● **Data excerpt**:
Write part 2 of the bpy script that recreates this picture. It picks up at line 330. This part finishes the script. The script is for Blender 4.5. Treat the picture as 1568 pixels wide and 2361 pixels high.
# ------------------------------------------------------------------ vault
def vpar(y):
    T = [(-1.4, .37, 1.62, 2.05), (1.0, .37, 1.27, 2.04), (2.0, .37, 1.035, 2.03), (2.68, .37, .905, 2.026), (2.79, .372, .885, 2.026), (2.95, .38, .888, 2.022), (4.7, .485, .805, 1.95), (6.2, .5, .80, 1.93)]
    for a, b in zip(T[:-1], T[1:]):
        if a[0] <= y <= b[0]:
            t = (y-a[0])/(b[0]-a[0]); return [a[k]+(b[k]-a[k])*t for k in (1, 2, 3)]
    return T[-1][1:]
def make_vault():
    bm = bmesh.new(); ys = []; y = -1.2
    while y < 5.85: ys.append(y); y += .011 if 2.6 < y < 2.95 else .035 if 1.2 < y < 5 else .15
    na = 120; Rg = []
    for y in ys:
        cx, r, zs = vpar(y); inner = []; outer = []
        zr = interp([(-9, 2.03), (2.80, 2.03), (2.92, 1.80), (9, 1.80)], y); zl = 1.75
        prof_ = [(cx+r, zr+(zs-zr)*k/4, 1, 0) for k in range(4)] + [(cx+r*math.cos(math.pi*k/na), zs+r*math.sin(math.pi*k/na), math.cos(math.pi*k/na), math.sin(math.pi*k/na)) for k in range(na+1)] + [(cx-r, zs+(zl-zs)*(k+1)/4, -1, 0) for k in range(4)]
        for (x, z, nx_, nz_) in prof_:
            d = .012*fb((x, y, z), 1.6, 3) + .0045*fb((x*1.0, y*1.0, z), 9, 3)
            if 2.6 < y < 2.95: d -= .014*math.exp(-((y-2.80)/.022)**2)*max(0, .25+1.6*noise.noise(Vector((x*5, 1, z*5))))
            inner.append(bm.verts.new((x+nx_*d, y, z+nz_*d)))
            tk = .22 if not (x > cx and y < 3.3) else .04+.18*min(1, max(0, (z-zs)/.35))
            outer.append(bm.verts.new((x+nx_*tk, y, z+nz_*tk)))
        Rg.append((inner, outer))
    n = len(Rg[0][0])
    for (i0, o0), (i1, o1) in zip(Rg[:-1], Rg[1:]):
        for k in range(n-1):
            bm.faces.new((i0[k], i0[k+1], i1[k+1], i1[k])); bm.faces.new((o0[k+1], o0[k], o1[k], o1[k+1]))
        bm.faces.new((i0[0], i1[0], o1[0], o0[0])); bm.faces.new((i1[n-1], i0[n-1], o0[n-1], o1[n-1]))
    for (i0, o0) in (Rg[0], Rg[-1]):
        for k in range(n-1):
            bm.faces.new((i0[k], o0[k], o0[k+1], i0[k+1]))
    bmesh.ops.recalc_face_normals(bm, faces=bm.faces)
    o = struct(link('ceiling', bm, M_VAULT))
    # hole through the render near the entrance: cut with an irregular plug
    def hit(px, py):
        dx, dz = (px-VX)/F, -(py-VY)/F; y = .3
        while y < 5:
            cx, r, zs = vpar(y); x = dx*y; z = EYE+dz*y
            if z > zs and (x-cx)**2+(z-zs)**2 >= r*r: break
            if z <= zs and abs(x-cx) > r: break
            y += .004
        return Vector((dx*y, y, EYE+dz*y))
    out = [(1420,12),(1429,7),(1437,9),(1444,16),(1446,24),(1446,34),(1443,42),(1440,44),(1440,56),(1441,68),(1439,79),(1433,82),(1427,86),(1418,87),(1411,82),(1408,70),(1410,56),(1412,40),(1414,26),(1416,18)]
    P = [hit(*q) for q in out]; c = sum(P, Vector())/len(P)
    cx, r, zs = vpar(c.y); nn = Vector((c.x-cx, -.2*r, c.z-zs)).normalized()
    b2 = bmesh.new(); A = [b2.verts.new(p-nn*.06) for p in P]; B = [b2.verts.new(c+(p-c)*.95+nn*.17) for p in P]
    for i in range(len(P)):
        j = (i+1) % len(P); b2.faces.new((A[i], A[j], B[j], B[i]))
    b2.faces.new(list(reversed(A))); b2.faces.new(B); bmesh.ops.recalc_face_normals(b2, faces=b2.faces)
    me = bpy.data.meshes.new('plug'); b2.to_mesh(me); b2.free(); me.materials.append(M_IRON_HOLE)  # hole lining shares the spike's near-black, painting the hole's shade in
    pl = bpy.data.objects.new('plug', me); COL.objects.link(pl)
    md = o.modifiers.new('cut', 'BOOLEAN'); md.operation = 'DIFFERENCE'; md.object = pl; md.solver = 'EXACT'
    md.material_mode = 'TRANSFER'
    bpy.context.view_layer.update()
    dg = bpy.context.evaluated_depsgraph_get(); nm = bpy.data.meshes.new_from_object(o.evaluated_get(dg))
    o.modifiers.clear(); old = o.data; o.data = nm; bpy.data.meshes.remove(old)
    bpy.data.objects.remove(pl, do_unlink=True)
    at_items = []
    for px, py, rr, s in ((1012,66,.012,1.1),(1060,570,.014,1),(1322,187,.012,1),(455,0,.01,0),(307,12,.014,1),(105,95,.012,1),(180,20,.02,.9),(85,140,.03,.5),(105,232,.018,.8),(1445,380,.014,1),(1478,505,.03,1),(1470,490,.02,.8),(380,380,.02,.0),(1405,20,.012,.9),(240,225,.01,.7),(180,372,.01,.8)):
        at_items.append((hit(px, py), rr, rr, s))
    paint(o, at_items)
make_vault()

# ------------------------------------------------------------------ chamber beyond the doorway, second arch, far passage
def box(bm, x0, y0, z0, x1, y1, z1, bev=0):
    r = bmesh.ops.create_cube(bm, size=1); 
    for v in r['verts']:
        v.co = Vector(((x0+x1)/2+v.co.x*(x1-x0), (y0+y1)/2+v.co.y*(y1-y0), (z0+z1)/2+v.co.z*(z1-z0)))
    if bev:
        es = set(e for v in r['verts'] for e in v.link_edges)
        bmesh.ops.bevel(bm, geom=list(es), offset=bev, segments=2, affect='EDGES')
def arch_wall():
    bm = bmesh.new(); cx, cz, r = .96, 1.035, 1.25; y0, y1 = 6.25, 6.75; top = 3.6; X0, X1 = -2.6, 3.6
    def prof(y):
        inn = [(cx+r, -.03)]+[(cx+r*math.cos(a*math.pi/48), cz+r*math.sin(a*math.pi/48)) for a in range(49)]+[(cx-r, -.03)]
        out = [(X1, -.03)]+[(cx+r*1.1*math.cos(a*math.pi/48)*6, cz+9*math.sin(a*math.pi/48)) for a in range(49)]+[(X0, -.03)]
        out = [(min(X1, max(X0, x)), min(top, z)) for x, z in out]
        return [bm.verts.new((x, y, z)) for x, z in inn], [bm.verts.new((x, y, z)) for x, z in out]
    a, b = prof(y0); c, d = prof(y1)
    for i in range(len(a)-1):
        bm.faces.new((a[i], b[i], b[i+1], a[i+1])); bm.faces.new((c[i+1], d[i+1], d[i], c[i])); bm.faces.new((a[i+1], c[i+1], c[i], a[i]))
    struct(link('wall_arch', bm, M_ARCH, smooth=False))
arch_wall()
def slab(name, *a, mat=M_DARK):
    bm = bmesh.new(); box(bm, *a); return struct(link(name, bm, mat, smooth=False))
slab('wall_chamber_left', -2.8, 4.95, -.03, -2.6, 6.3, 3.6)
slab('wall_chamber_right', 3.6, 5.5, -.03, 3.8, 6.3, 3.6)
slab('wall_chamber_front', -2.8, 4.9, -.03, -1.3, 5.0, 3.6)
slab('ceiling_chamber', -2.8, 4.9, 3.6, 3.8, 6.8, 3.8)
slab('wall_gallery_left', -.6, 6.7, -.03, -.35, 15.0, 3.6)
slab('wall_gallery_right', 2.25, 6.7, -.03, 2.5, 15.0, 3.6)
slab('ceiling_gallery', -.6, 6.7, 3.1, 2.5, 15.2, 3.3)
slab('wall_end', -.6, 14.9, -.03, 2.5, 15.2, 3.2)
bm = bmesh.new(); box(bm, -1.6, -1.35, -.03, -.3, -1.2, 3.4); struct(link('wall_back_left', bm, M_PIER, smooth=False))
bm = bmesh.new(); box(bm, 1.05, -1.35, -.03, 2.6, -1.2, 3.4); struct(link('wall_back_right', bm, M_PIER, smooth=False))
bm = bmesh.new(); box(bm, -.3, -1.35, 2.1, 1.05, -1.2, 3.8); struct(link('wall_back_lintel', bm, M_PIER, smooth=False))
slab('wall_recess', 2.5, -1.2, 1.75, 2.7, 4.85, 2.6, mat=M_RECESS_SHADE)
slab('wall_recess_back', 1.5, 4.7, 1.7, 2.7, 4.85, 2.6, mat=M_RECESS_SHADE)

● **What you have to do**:
Starting with the line that contains "bm = bmesh.new(); box(bm, -1.6, -1.35, -.03, -.3, -1.2, 3.4);", return each line through the last one of the data above, exactly as written and nothing more.

● **Response to this exercise**:
bm = bmesh.new(); box(bm, -1.6, -1.35, -.03, -.3, -1.2, 3.4); struct(link('wall_back_left', bm, M_PIER, smooth=False))
bm = bmesh.new(); box(bm, 1.05, -1.35, -.03, 2.6, -1.2, 3.4); struct(link('wall_back_right', bm, M_PIER, smooth=False))
bm = bmesh.new(); box(bm, -.3, -1.35, 2.1, 1.05, -1.2, 3.8); struct(link('wall_back_lintel', bm, M_PIER, smooth=False))
slab('wall_recess', 2.5, -1.2, 1.75, 2.7, 4.85, 2.6, mat=M_RECESS_SHADE)
slab('wall_recess_back', 1.5, 4.7, 1.7, 2.7, 4.85, 2.6, mat=M_RECESS_SHADE)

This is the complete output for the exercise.